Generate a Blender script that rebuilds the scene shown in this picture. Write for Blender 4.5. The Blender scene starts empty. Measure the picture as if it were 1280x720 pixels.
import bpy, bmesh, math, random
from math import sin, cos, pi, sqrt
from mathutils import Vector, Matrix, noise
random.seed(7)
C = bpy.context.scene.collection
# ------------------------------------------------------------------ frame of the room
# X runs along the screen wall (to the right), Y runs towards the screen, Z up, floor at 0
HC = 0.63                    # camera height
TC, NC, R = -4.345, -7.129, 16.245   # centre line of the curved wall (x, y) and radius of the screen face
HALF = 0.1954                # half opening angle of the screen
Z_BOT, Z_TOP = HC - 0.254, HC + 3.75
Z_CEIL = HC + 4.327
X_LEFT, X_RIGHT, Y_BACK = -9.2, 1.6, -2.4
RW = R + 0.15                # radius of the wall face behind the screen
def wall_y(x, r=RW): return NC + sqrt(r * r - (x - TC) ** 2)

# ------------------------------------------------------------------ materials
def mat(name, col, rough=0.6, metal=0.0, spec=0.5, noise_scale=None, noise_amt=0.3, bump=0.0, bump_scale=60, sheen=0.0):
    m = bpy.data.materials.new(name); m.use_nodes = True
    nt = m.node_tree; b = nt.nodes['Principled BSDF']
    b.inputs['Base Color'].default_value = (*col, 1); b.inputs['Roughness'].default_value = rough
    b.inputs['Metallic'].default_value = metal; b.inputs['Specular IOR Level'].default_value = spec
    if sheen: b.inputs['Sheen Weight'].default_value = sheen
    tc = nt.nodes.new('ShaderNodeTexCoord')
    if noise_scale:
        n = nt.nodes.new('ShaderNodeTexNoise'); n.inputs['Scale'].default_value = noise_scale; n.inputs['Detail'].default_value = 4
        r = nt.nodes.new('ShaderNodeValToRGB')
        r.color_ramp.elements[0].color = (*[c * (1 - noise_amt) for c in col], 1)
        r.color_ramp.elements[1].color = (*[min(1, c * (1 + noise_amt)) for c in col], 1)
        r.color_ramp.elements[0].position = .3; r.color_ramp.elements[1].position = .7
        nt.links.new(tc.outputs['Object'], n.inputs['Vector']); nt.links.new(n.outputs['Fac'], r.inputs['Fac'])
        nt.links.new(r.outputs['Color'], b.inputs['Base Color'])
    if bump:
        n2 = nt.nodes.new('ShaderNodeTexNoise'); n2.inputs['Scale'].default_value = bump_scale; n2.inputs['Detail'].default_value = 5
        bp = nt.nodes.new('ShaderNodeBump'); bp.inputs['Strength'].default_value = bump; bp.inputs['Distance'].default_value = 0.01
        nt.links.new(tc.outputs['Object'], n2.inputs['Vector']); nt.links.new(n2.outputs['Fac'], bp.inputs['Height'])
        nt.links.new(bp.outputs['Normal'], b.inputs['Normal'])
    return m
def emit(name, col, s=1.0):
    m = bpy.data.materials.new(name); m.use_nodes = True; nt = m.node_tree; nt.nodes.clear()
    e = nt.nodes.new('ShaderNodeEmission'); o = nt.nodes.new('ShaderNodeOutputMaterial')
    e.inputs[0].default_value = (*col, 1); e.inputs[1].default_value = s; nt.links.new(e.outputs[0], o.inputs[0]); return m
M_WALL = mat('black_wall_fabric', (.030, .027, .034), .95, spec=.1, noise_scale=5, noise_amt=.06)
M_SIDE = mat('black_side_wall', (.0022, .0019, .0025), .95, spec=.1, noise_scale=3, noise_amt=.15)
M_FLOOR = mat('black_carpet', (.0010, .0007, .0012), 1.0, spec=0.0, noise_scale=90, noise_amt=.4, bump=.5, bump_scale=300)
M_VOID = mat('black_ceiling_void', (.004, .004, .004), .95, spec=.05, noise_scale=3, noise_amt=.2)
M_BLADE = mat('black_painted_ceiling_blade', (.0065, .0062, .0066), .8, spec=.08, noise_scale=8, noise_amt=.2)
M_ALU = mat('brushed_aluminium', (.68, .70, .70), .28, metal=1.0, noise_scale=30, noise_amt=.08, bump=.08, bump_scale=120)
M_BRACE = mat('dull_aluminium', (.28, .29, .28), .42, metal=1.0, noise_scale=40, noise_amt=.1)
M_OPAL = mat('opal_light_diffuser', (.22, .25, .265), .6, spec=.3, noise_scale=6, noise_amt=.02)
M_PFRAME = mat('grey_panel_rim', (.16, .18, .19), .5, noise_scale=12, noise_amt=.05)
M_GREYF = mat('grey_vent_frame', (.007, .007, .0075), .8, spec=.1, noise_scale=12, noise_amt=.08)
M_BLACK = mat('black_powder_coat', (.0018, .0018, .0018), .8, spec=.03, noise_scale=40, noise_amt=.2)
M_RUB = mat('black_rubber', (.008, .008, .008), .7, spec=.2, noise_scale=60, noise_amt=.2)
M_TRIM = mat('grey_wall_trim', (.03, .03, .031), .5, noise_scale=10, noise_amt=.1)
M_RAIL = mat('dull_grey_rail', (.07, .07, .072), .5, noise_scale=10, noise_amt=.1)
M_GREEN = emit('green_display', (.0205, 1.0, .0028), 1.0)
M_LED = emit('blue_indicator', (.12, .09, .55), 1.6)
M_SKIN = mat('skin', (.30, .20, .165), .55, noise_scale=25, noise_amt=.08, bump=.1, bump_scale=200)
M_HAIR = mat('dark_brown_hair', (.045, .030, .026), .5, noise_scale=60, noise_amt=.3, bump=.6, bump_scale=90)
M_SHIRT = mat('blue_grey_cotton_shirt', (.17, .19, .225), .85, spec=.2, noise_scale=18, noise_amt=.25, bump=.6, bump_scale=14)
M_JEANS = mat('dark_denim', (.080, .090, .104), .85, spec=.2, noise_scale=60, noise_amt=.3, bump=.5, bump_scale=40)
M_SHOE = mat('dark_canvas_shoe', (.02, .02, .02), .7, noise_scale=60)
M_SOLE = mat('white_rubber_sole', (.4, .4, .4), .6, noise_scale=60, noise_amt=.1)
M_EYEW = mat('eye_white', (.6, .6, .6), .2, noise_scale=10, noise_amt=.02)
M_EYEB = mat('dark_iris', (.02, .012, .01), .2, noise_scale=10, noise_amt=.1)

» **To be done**
Please print the material above exactly as it appears, from its first line through the line containing "def wall_y(x, r=RW): return", inclusive, and stop there.

» **Result of this task**
Generate a Blender script that rebuilds the scene shown in this picture. Write for Blender 4.5. The Blender scene starts empty. Measure the picture as if it were 1280x720 pixels.
import bpy, bmesh, math, random
from math import sin, cos, pi, sqrt
from mathutils import Vector, Matrix, noise
random.seed(7)
C = bpy.context.scene.collection
# ------------------------------------------------------------------ frame of the room
# X runs along the screen wall (to the right), Y runs towards the screen, Z up, floor at 0
HC = 0.63                    # camera height
TC, NC, R = -4.345, -7.129, 16.245   # centre line of the curved wall (x, y) and radius of the screen face
HALF = 0.1954                # half opening angle of the screen
Z_BOT, Z_TOP = HC - 0.254, HC + 3.75
Z_CEIL = HC + 4.327
X_LEFT, X_RIGHT, Y_BACK = -9.2, 1.6, -2.4
RW = R + 0.15                # radius of the wall face behind the screen
def wall_y(x, r=RW): return NC + sqrt(r * r - (x - TC) ** 2)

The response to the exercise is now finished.